Ante el espectáculo de unas extrañas facturas, presentadas por la interna Ana Luisa Sandy, el gobernador Fernando Celis no pudo articular ninguna palabra salvadora y se puso a llorar. Era un llanto extraño que parecía no tener fin y nadie de los periodistas pudo hacerle alguna pregunta para conocer el origen y el destino de esas facturas sospechosas. En medio del copioso llanto la máxima autoridad regional abandonó su oficina y se perdió entre las calles de la ciudad. Cuando reapareció, luego de varios días de ausencia, volvió a derramar muchas lágrimas debido a alguna mención sobre el derrame petrolero. Era otro llanto interminable, desgarrado que no admitía el pañuelo limpiador. Desde esas apariciones lagrimeantes, el gobernador no deja de inundarse en lágrimas cada vez que tiene al frente algo complicado.
El llanto mayor ocurre cuando los mismos trabajadores acuden a su despacho a cobrar por sus servicios. El señor Meléndez, en vez de ordenar el pago correspondiente, se pone triste, dice algunas palabras incompensibles y, de un momento a otro, rompe en un ruidoso llanto. Los cobradores no pueden soportar tanta pena y se mandan cambiar. Bañado en lágrimas, balbuceando incoherencias, el gobernador sigue despachando otros asuntos, como regalar pasajes a diestra y siniestra pasajes, auspiciar malas licitaciones o contratar a lacayos del periodismo, hasta que le traen una mala noticia. Entonces no puede más y aumenta el caudal de sus lágrimas, porque llorar es para él como una liberación.

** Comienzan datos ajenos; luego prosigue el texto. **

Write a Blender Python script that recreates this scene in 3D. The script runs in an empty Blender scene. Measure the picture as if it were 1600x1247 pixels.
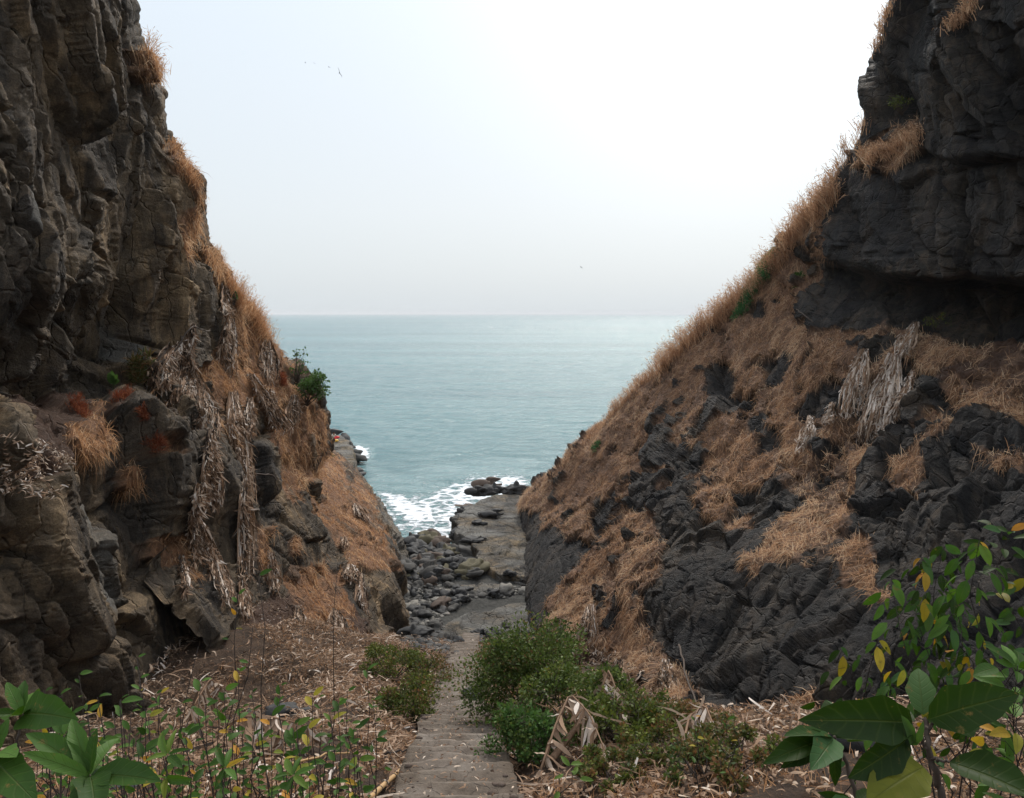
import bpy, bmesh, math, random
import numpy as np
from mathutils import Vector
STEP = 2.0
rng = np.random.default_rng(7); random.seed(7)
R = math.radians
# ------------------------------------------------------------------ camera frame
F, PITCH, EYE = 1256.0, R(6.07), 17.8       # focal length in px of a 1600 px wide frame; eye 17.8 m above the sea
cp, sp = math.cos(PITCH), math.sin(PITCH)
def P(px, py, D):
    """point seen at (px,py) lying D metres ahead (horizontal distance)"""
    u, v = px - 800.0, 623.5 - py
    fw = F * cp + v * sp; up = v * cp - F * sp
    s = D / fw
    return np.array([u * s, D, EYE + up * s])
def proj(V):
    y, z = V[:, 1], V[:, 2] - EYE
    zc = y * cp - z * sp; vc = z * cp + y * sp
    zc = np.where(zc < .1, .1, zc)
    return 800 + F * V[:, 0] / zc, 623.5 - F * vc / zc, zc
# ------------------------------------------------------------------ noise
def hsh(ix, iy, iz, k=0):
    h = (ix.astype(np.int64) * 374761393 + iy.astype(np.int64) * 668265263 + iz.astype(np.int64) * 2147483647 + k * 974711) & 0xffffffff
    h = ((h ^ (h >> 13)) * 1274126177) & 0xffffffff
    h = ((h ^ (h >> 16)) * 2246822519) & 0xffffffff
    return ((h ^ (h >> 15)) & 0xffffff) / float(0xffffff)
def vnoise(p, k=0):
    i = np.floor(p).astype(np.int64); f = p - i; f = f * f * (3 - 2 * f)
    r = 0
    for a in (0, 1):
        for b in (0, 1):
            for c in (0, 1):
                w = (f[:, 0] if a else 1 - f[:, 0]) * (f[:, 1] if b else 1 - f[:, 1]) * (f[:, 2] if c else 1 - f[:, 2])
                r = r + w * hsh(i[:, 0] + a, i[:, 1] + b, i[:, 2] + c, k)
    return r * 2 - 1
def fbm(p, o=4, k=0):
    r = 0; a = .5
    for j in range(o):
        r = r + a * vnoise(p * 2 ** j + j * 17.3, k + j); a *= .5
    return r
def worley(p, k=0):
    i = np.floor(p).astype(np.int64); n = len(p)
    F1 = np.full(n, 9.); F2 = np.full(n, 9.); idv = np.zeros(n); C = np.zeros((n, 3)); cell = np.zeros((n, 3), np.int64)
    for a in (-1, 0, 1):
        for b in (-1, 0, 1):
            for c in (-1, 0, 1):
                x, y, z = i[:, 0] + a, i[:, 1] + b, i[:, 2] + c
                q = np.stack([x + hsh(x, y, z, k), y + hsh(x, y, z, k + 1), z + hsh(x, y, z, k + 2)], 1)
                d = np.sqrt(((q - p) ** 2).sum(1))
                m = d < F1
                F2 = np.where(m, F1, np.minimum(F2, d)); F1 = np.where(m, d, F1)
                C[m] = q[m]; cell[m] = np.stack([x, y, z], 1)[m]
    idv = hsh(cell[:, 0], cell[:, 1], cell[:, 2], k + 5)
    rv = np.stack([hsh(cell[:, 0], cell[:, 1], cell[:, 2], k + 6 + j) for j in range(3)], 1) * 2 - 1
    return F1, F2, idv, C, rv
from concurrent.futures import ThreadPoolExecutor
POOL = ThreadPoolExecutor(4)
def chunked(f):
    def g(p, *a):
        n = len(p)
        if n < 20000: return f(p, *a)
        fs = [POOL.submit(f, p[i:i + 16384], *a) for i in range(0, n, 16384)]; rs = [q.result() for q in fs]
        return tuple(np.concatenate(c) for c in zip(*rs)) if isinstance(rs[0], tuple) else np.concatenate(rs)
    return g
fbm = chunked(fbm); worley = chunked(worley)
def sm(a, b, x):
    t = np.clip((x - a) / (b - a), 0, 1); return t * t * (3 - 2 * t)
def inpoly(x, y, poly):
    r = np.zeros(len(x), bool); n = len(poly)
    for i in range(n):
        x0, y0 = poly[i]; x1, y1 = poly[(i + 1) % n]
        if y0 == y1: continue
        c = ((y0 > y) != (y1 > y)) & (x < (x1 - x0) * (y - y0) / (y1 - y0) + x0)
        r ^= c
    return r
# ------------------------------------------------------------------ mesh output
COL = bpy.context.scene.collection
def mesh_from(name, V, quads=None, tris=None, attrs=None, smooth=True):
    me = bpy.data.meshes.new(name)
    V = np.asarray(V, np.float32); me.vertices.add(len(V)); me.vertices.foreach_set('co', V.ravel())
    L = []; st = []; tot = []; o = 0
    for A, k in ((quads, 4), (tris, 3)):
        if A is not None and len(A):
            A = np.asarray(A, np.int32); L.append(A.ravel()); st.append(o + np.arange(len(A)) * k); tot.append(np.full(len(A), k)); o += A.size
    L = np.concatenate(L); st = np.concatenate(st); tot = np.concatenate(tot)
    me.loops.add(len(L)); me.loops.foreach_set('vertex_index', L)
    me.polygons.add(len(st)); me.polygons.foreach_set('loop_start', st.astype(np.int32)); me.polygons.foreach_set('loop_total', tot.astype(np.int32))
    me.polygons.foreach_set('use_smooth', np.full(len(st), smooth))
    me.update(calc_edges=True)
    for k, v in (attrs or {}).items():
        a = me.attributes.new(k, 'FLOAT', 'POINT'); a.data.foreach_set('value', np.asarray(v, np.float32))
    return me
def link(name, me, mat=None, parent=None):
    if mat and not me.materials: me.materials.append(mat)
    o = bpy.data.objects.new(name, me); COL.objects.link(o)
    if parent: o.parent = parent
    return o
def tag(o, label=None, cat=None, group=None, kind=None):
    if label: o['label'] = label
    if cat: o['category'] = cat
    if group: o['group'] = group
    if kind: o['kind'] = kind
    return o
def empty(name, loc, label, cat, group=None):
    o = bpy.data.objects.new(name, None); COL.objects.link(o); o.location = [float(c) for c in loc]
    return tag(o, label, cat, group)
class MB:
    """collects quads and triangles with one random tint per piece"""
    def __init__(s): s.V = []; s.Q = []; s.T = []; s.A = []; s.B = []; s.n = 0
    def add(s, V, Q=None, T=None, rnd=0., q=None):
        V = np.asarray(V, float).reshape(-1, 3)
        if Q is not None and len(Q): s.Q.append(np.asarray(Q) + s.n)
        if T is not None and len(T): s.T.append(np.asarray(T) + s.n)
        s.V.append(V); s.A.append(np.broadcast_to(np.asarray(rnd, float), (len(V),))); s.B.append(np.full((len(V), 2), .5) if q is None else q); s.n += len(V)
    def build(s, name, mat, parent=None, origin=None, smooth=True):
        V = np.concatenate(s.V)
        if origin is not None: V = V - np.asarray(origin)
        me = mesh_from(name, V, np.concatenate(s.Q) if s.Q else None, np.concatenate(s.T) if s.T else None, {'rnd': np.concatenate(s.A), 'q': np.concatenate(s.B)[:, 0], 't': np.concatenate(s.B)[:, 1]}, smooth)
        return link(name, me, mat, parent)
def unit(v): return v / (np.linalg.norm(v, axis=-1, keepdims=True) + 1e-9)
def tube(mb, pts, r0, r1, n=6, rnd=.5):
    pts = np.asarray(pts, float); m = len(pts)
    t = unit(np.gradient(pts, axis=0)); ref = np.array([.31, .83, .45]); a = unit(np.cross(t, ref)); b = np.cross(t, a)
    rr = np.linspace(r0, r1, m)[:, None, None]; th = np.linspace(0, 2 * math.pi, n, endpoint=False)
    V = pts[:, None] + rr * (a[:, None] * np.cos(th)[None, :, None] + b[:, None] * np.sin(th)[None, :, None])
    i, j = np.meshgrid(np.arange(m - 1), np.arange(n), indexing='ij'); i = i.ravel(); j = j.ravel(); k = (j + 1) % n
    Q = np.stack([i * n + j, i * n + k, (i + 1) * n + k, (i + 1) * n + j], 1)
    V = np.concatenate([V.reshape(-1, 3), pts[:1], pts[-1:]]); c0 = m * n; j = np.arange(n); k = (j + 1) % n
    T = np.concatenate([np.stack([k, j, np.full(n, c0)], 1), np.stack([(m - 1) * n + j, (m - 1) * n + k, np.full(n, c0 + 1)], 1)])
    mb.add(V, Q, T, rnd)
def blades(mb, root, d, L, W, droop, rnd, side=None):
    """grass blades: root (N,3), direction (N,3), length, width, droop as fraction of the length"""
    N = len(root); L = np.broadcast_to(L, (N,))[:, None]; W = np.broadcast_to(W, (N,))[:, None]; droop = np.broadcast_to(droop, (N,))[:, None]
    if side is None: side = unit(np.cross(d, rng.normal(size=(N, 3))))
    dn = np.array([[0, 0, -1.]])
    p1 = root + d * L * .55 + dn * L * droop * .22; p2 = root + d * L * .95 + dn * L * droop
    V = np.stack([root - side * W * .5, root + side * W * .5, p1 - side * W * .38, p1 + side * W * .38, p2 - side * W * .08, p2 + side * W * .08], 1)
    b = np.arange(N)[:, None] * 6
    Q = np.concatenate([b + np.array([[0, 1, 3, 2]]), b + np.array([[2, 3, 5, 4]])])
    mb.add(V.reshape(-1, 3), Q, None, np.repeat(np.broadcast_to(rnd, (N,)), 6))
def ribbons(mb, pts, W, side, rnd, cup=None, taper=True):
    """pts (N,K,3) centre lines; W width; side (N,K,3)"""
    N, K, _ = pts.shape
    prof = np.sin(np.linspace(.35, math.pi - .05, K)) ** .6 if taper else np.ones(K)
    w = np.broadcast_to(W, (N,))[:, None, None] * prof[None, :, None] * .5
    V = np.stack([pts - side * w, pts + side * w], 2).reshape(-1, 3)
    b = np.arange(N)[:, None] * (2 * K)
    Q = np.concatenate([b + np.array([[2 * k, 2 * k + 1, 2 * k + 3, 2 * k + 2]]) for k in range(K - 1)])
    mb.add(V, Q, None, np.repeat(np.broadcast_to(rnd, (N,)), 2 * K))
def leaf(mb, base, d, up, L, W, fold=.35, bend=.4, rnd=.5, n=6, petiole=.0, wave=0.):
    """one broad leaf with a midrib fold and a downward bend; base point, direction, upper side"""
    d = unit(np.asarray(d, float)); up = np.asarray(up, float); s = unit(np.cross(d, up)); up = np.cross(s, d)
    t = np.linspace(0, 1, n + 1); th = bend * t
    run = np.cumsum(np.concatenate([[0], np.cos((th[1:] + th[:-1]) / 2)])) / n * L; dr = np.cumsum(np.concatenate([[0], np.sin((th[1:] + th[:-1]) / 2)])) / n * L
    mid = np.asarray(base) + d * (run[:, None] + petiole) - up * dr[:, None]
    w = W * .5 * np.clip(np.sin(math.pi * np.clip(t, 0, 1) ** .85), 0, 1) ** .72; w[0] = W * .02; w[-1] = W * .01
    lift = up * math.sin(fold); out = s * math.cos(fold)
    wv = 1 + wave * np.sin(t * 17 + rnd * 9)
    cols = []
    for q in (-1, -.55, 0, .55, 1):
        cols.append(mid + (out * q + lift * abs(q) ** 1.3) * (w * wv if abs(q) == 1 else w)[:, None])
    V = np.stack(cols, 1).reshape(-1, 3); Q = []
    for i in range(n):
        for j in range(4): a = i * 5 + j; Q.append([a, a + 1, a + 6, a + 5])
    qt = np.stack([np.tile([-1, -.55, 0, .55, 1], n + 1), np.repeat(t, 5)], 1)
    mb.add(V, Q, None, rnd, qt)
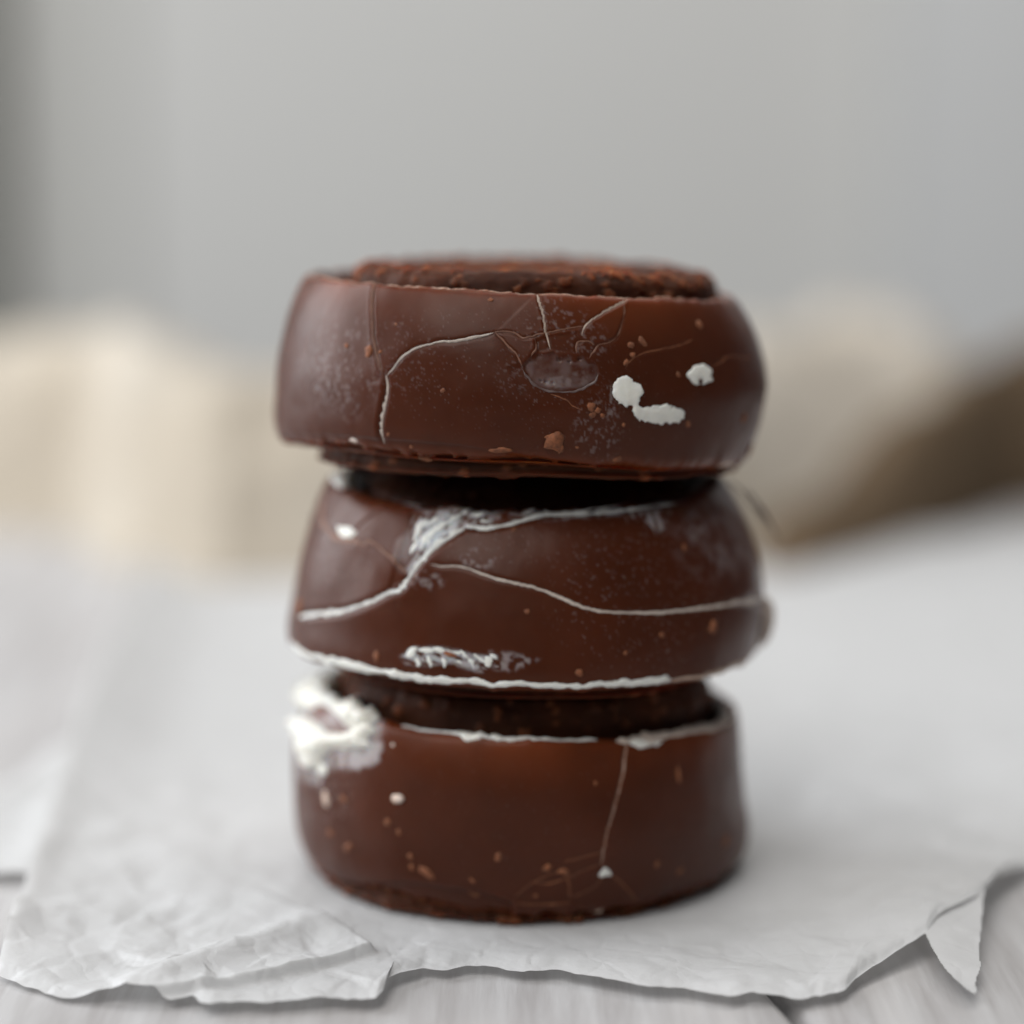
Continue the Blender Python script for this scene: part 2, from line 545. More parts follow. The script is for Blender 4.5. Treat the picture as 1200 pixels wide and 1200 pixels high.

Es por ello que un grupo de ciudadanos, que no se conmueven ante el caudal de las lágrimas derramadas por Fernando Meléndez, están buscando firmas para su vacancia o su revocatoria. Porque es inadmisible que ante cualquier inconveniente una autoridad de ese nivel pierda su tiempo llorando. Las lágrimas no son malas, pueden limpiar los ojos y pueden liberar tensiones evidentes u ocultas, pero de nada sirven a la hora de la verdad.